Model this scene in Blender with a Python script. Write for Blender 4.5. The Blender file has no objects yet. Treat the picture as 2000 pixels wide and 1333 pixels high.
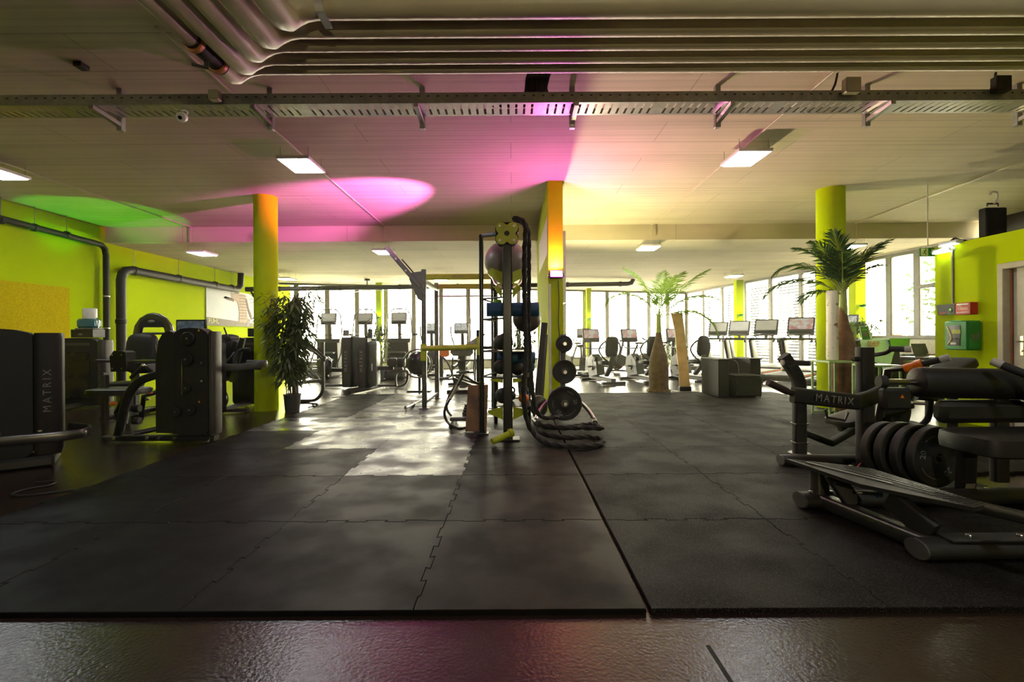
import bpy, math, random
from mathutils import Vector, Matrix, Euler
R = math.radians
PI = math.pi
random.seed(7)
scn = bpy.context.scene
col = scn.collection

# ---------------------------------------------------------------- camera
FPX, HZ, CAMZ, ROLL = 937.0, 660.0, 1.16, R(0.33)
cam_d = bpy.data.cameras.new('camera')
cam_d.sensor_width = 36.0
cam_d.lens = FPX / 2000 * 36.0
cam_d.shift_y = -(666.5 - HZ) / 2000
cam_d.clip_start = 0.05
cam_d.clip_end = 300
cam = bpy.data.objects.new('camera', cam_d)
col.objects.link(cam)
cam.matrix_world = Matrix.Translation((0, 0, CAMZ)) @ Matrix.Rotation(R(90), 4, 'X') @ Matrix.Rotation(-ROLL, 4, 'Z')
scn.camera = cam

# ---------------------------------------------------------------- world, exposure
scn.view_settings.view_transform = 'Standard'
scn.view_settings.look = 'None'
scn.view_settings.exposure = 0.0
scn.view_settings.gamma = 1.0
scn.view_settings.use_curve_mapping = False
scn.cycles.max_bounces = 7
scn.cycles.diffuse_bounces = 4
scn.cycles.glossy_bounces = 3
scn.cycles.transparent_max_bounces = 12
scn.cycles.sample_clamp_indirect = 30.0
scn.cycles.caustics_reflective = True
scn.cycles.caustics_refractive = False
w = bpy.data.worlds.new('sky')
scn.world = w
w.use_nodes = True
w.node_tree.nodes['Background'].inputs[0].default_value = (1.0, 0.90, 0.68, 1)
w.node_tree.nodes['Background'].inputs[1].default_value = 27.0


def at(x, y, Y):
    """photo pixel (2000 x 1333 frame) at distance Y in front of the lens -> point in the room"""
    u, v = x - 1000.0, 666.5 - y
    c, s = math.cos(ROLL), math.sin(ROLL)
    u, v = u * c + v * s, -u * s + v * c
    return Vector((u * Y / FPX, Y, CAMZ + (v - (666.5 - HZ)) * Y / FPX))


def lamp(name, kind, loc, energy, color, target=None, parent=None, **kw):
    d = bpy.data.lights.new(name, kind)
    d.energy, d.color = energy, color
    for k, v in kw.items():
        setattr(d, k, v)
    o = bpy.data.objects.new(name, d)
    col.objects.link(o)
    o.location = loc
    if target is not None:
        o.rotation_euler = (Vector(target) - Vector(loc)).to_track_quat('-Z', 'Y').to_euler()
    if parent is not None:
        o.parent = parent
        o.location = Vector(loc) - parent.location
    return o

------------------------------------

▸ Do this
Gather each line holding the string "objects".

▸ Full response
Model this scene in Blender with a Python script. Write for Blender 4.5. The Blender file has no objects yet. Treat the picture as 2000 pixels wide and 1333 pixels high.
cam = bpy.data.objects.new('camera', cam_d)
col.objects.link(cam)
    o = bpy.data.objects.new(name, d)
    col.objects.link(o)